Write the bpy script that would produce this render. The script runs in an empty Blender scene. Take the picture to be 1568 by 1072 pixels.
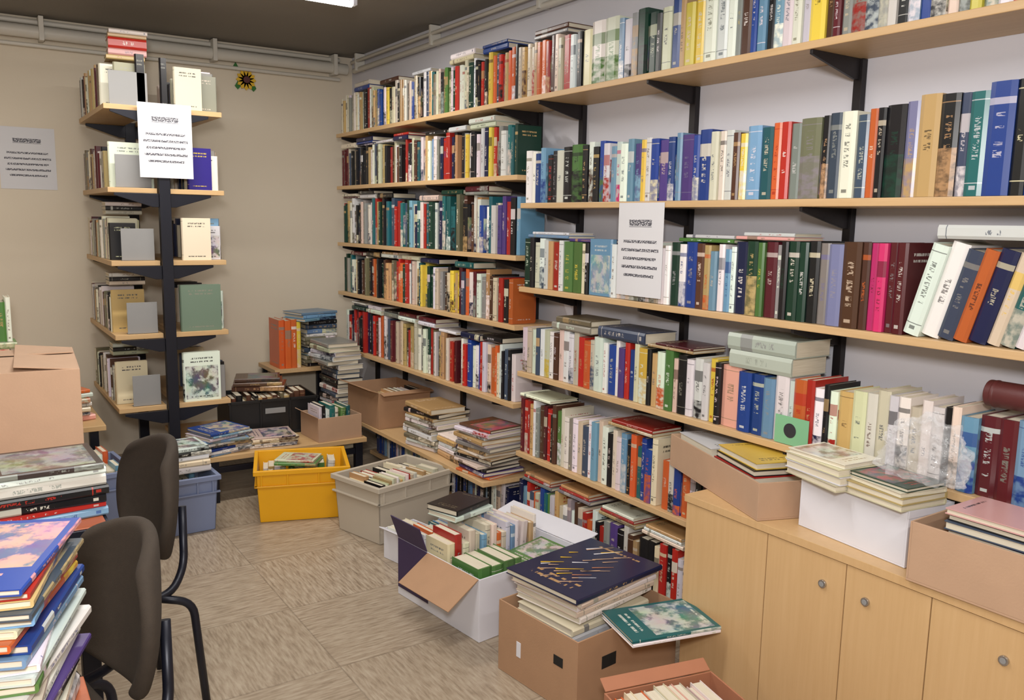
import bpy, math, random, bmesh
from mathutils import Matrix, Vector
from mathutils import noise as nz
random.seed(11)
S=bpy.context.scene
RAD=math.radians
# ---------------------------------------------------------------- colours
def lin(c):
    o=[]
    for v in c[:3]:
        v=v/255.
        o.append(v/12.92 if v<=.04045 else ((v+.055)/1.055)**2.4)
    return (o[0],o[1],o[2],1.)
COL={'W':(230,229,225),'C':(216,206,182),'K':(26,26,29),'B':(34,66,142),'N':(26,32,70),'L':(118,160,192),
'T':(34,98,104),'G':(22,58,44),'g':(86,126,66),'R':(174,42,34),'O':(206,98,48),'Y':(220,194,74),'M':(88,28,36),
'P':(80,60,126),'V':(122,118,154),'X':(144,143,138),'D':(84,54,40),'A':(192,158,108),'I':(200,48,110),'S':(64,78,98),
'i':(218,164,154),'o':(114,107,84)}
ALL='WWWWWWWWCCCCCCKKKKKNNBSTGDRRXoMAXSY'
LIGHT='WWWWWWWWCCCCCAXLXSRYoKN'
DARK='KKKKNNGGMDRSSTCCWWXoWDWC'
MAG='WWWSXBRLoCgCSKAW'
# ---------------------------------------------------------------- nodes
def newmat(name):
    m=bpy.data.materials.new(name); m.use_nodes=True
    nt=m.node_tree; nt.nodes.clear()
    out=nt.nodes.new('ShaderNodeOutputMaterial'); b=nt.nodes.new('ShaderNodeBsdfPrincipled')
    nt.links.new(b.outputs[0],out.inputs[0]); return m,nt,b
def setin(nt,sock,v):
    if isinstance(v,bpy.types.NodeSocket): nt.links.new(v,sock)
    else: sock.default_value=v
def ma(nt,op,a,b=None,c=None):
    n=nt.nodes.new('ShaderNodeMath'); n.operation=op
    setin(nt,n.inputs[0],a)
    if b is not None: setin(nt,n.inputs[1],b)
    if c is not None: setin(nt,n.inputs[2],c)
    return n.outputs[0]
def mix(nt,f,a,b,bt='MIX'):
    n=nt.nodes.new('ShaderNodeMix'); n.data_type='RGBA'; n.blend_type=bt
    setin(nt,n.inputs[0],f); setin(nt,n.inputs[6],a); setin(nt,n.inputs[7],b); return n.outputs[2]
def comb(nt,x,y,z):
    n=nt.nodes.new('ShaderNodeCombineXYZ')
    for i,v in enumerate((x,y,z)): setin(nt,n.inputs[i],v)
    return n.outputs[0]
def noise(nt,vec,scale=1.,detail=2.,rough=.5,col=False):
    n=nt.nodes.new('ShaderNodeTexNoise'); setin(nt,n.inputs['Vector'],vec)
    n.inputs['Scale'].default_value=scale; n.inputs['Detail'].default_value=detail; n.inputs['Roughness'].default_value=rough
    return n.outputs[1 if col else 0]
def sep(nt,v):
    n=nt.nodes.new('ShaderNodeSeparateXYZ'); setin(nt,n.inputs[0],v); return n.outputs
def objco(nt,which='Object'):
    return nt.nodes.new('ShaderNodeTexCoord').outputs[which]
def bump(nt,b,h,st=.2,d=.002):
    n=nt.nodes.new('ShaderNodeBump'); n.inputs['Strength'].default_value=st; n.inputs['Distance'].default_value=d
    setin(nt,n.inputs['Height'],h); nt.links.new(n.outputs[0],b.inputs['Normal'])
def between(nt,x,lo,hi):
    return ma(nt,'MULTIPLY',ma(nt,'GREATER_THAN',x,lo),ma(nt,'LESS_THAN',x,hi))
def plain(name,c,rough=.5,metal=0,nscale=8,var=.08,bst=.05):
    m,nt,b=newmat(name); co=objco(nt)
    n=noise(nt,co,nscale,3)
    c=lin(c); d=tuple(x*(1-var*2.5) for x in c[:3])+(1,)
    setin(nt,b.inputs['Base Color'],mix(nt,n,d,c)); b.inputs['Roughness'].default_value=rough; b.inputs['Metallic'].default_value=metal
    if bst: bump(nt,b,noise(nt,co,nscale*12,3),bst)
    return m
def streak(name,c1,c2,axis,rough=.45,s=6,stretch=14):
    m,nt,b=newmat(name); x=sep(nt,objco(nt))
    k=[s*stretch]*3; k[axis]=s*.8
    v=comb(nt,ma(nt,'MULTIPLY',x[0],k[0]),ma(nt,'MULTIPLY',x[1],k[1]),ma(nt,'MULTIPLY',x[2],k[2]))
    n=noise(nt,v,1,4,.6); n2=noise(nt,v,.15,2)
    f=ma(nt,'ADD',ma(nt,'MULTIPLY',n,.7),ma(nt,'MULTIPLY',n2,.4))
    setin(nt,b.inputs['Base Color'],mix(nt,f,lin(c1),lin(c2))); b.inputs['Roughness'].default_value=rough
    bump(nt,b,n,.08); return m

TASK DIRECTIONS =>
Copy out the data above exactly, except the pictures.

ANSWER IN FULL =>
Write the bpy script that would produce this render. The script runs in an empty Blender scene. Take the picture to be 1568 by 1072 pixels.
import bpy, math, random, bmesh
from mathutils import Matrix, Vector
from mathutils import noise as nz
random.seed(11)
S=bpy.context.scene
RAD=math.radians
# ---------------------------------------------------------------- colours
def lin(c):
    o=[]
    for v in c[:3]:
        v=v/255.
        o.append(v/12.92 if v<=.04045 else ((v+.055)/1.055)**2.4)
    return (o[0],o[1],o[2],1.)
COL={'W':(230,229,225),'C':(216,206,182),'K':(26,26,29),'B':(34,66,142),'N':(26,32,70),'L':(118,160,192),
'T':(34,98,104),'G':(22,58,44),'g':(86,126,66),'R':(174,42,34),'O':(206,98,48),'Y':(220,194,74),'M':(88,28,36),
'P':(80,60,126),'V':(122,118,154),'X':(144,143,138),'D':(84,54,40),'A':(192,158,108),'I':(200,48,110),'S':(64,78,98),
'i':(218,164,154),'o':(114,107,84)}
ALL='WWWWWWWWCCCCCCKKKKKNNBSTGDRRXoMAXSY'
LIGHT='WWWWWWWWCCCCCAXLXSRYoKN'
DARK='KKKKNNGGMDRSSTCCWWXoWDWC'
MAG='WWWSXBRLoCgCSKAW'
# ---------------------------------------------------------------- nodes
def newmat(name):
    m=bpy.data.materials.new(name); m.use_nodes=True
    nt=m.node_tree; nt.nodes.clear()
    out=nt.nodes.new('ShaderNodeOutputMaterial'); b=nt.nodes.new('ShaderNodeBsdfPrincipled')
    nt.links.new(b.outputs[0],out.inputs[0]); return m,nt,b
def setin(nt,sock,v):
    if isinstance(v,bpy.types.NodeSocket): nt.links.new(v,sock)
    else: sock.default_value=v
def ma(nt,op,a,b=None,c=None):
    n=nt.nodes.new('ShaderNodeMath'); n.operation=op
    setin(nt,n.inputs[0],a)
    if b is not None: setin(nt,n.inputs[1],b)
    if c is not None: setin(nt,n.inputs[2],c)
    return n.outputs[0]
def mix(nt,f,a,b,bt='MIX'):
    n=nt.nodes.new('ShaderNodeMix'); n.data_type='RGBA'; n.blend_type=bt
    setin(nt,n.inputs[0],f); setin(nt,n.inputs[6],a); setin(nt,n.inputs[7],b); return n.outputs[2]
def comb(nt,x,y,z):
    n=nt.nodes.new('ShaderNodeCombineXYZ')
    for i,v in enumerate((x,y,z)): setin(nt,n.inputs[i],v)
    return n.outputs[0]
def noise(nt,vec,scale=1.,detail=2.,rough=.5,col=False):
    n=nt.nodes.new('ShaderNodeTexNoise'); setin(nt,n.inputs['Vector'],vec)
    n.inputs['Scale'].default_value=scale; n.inputs['Detail'].default_value=detail; n.inputs['Roughness'].default_value=rough
    return n.outputs[1 if col else 0]
def sep(nt,v):
    n=nt.nodes.new('ShaderNodeSeparateXYZ'); setin(nt,n.inputs[0],v); return n.outputs
def objco(nt,which='Object'):
    return nt.nodes.new('ShaderNodeTexCoord').outputs[which]
def bump(nt,b,h,st=.2,d=.002):
    n=nt.nodes.new('ShaderNodeBump'); n.inputs['Strength'].default_value=st; n.inputs['Distance'].default_value=d
    setin(nt,n.inputs['Height'],h); nt.links.new(n.outputs[0],b.inputs['Normal'])
def between(nt,x,lo,hi):
    return ma(nt,'MULTIPLY',ma(nt,'GREATER_THAN',x,lo),ma(nt,'LESS_THAN',x,hi))
def plain(name,c,rough=.5,metal=0,nscale=8,var=.08,bst=.05):
    m,nt,b=newmat(name); co=objco(nt)
    n=noise(nt,co,nscale,3)
    c=lin(c); d=tuple(x*(1-var*2.5) for x in c[:3])+(1,)
    setin(nt,b.inputs['Base Color'],mix(nt,n,d,c)); b.inputs['Roughness'].default_value=rough; b.inputs['Metallic'].default_value=metal
    if bst: bump(nt,b,noise(nt,co,nscale*12,3),bst)
    return m
def streak(name,c1,c2,axis,rough=.45,s=6,stretch=14):
    m,nt,b=newmat(name); x=sep(nt,objco(nt))
    k=[s*stretch]*3; k[axis]=s*.8
    v=comb(nt,ma(nt,'MULTIPLY',x[0],k[0]),ma(nt,'MULTIPLY',x[1],k[1]),ma(nt,'MULTIPLY',x[2],k[2]))
    n=noise(nt,v,1,4,.6); n2=noise(nt,v,.15,2)
    f=ma(nt,'ADD',ma(nt,'MULTIPLY',n,.7),ma(nt,'MULTIPLY',n2,.4))
    setin(nt,b.inputs['Base Color'],mix(nt,f,lin(c1),lin(c2))); b.inputs['Roughness'].default_value=rough
    bump(nt,b,n,.08); return m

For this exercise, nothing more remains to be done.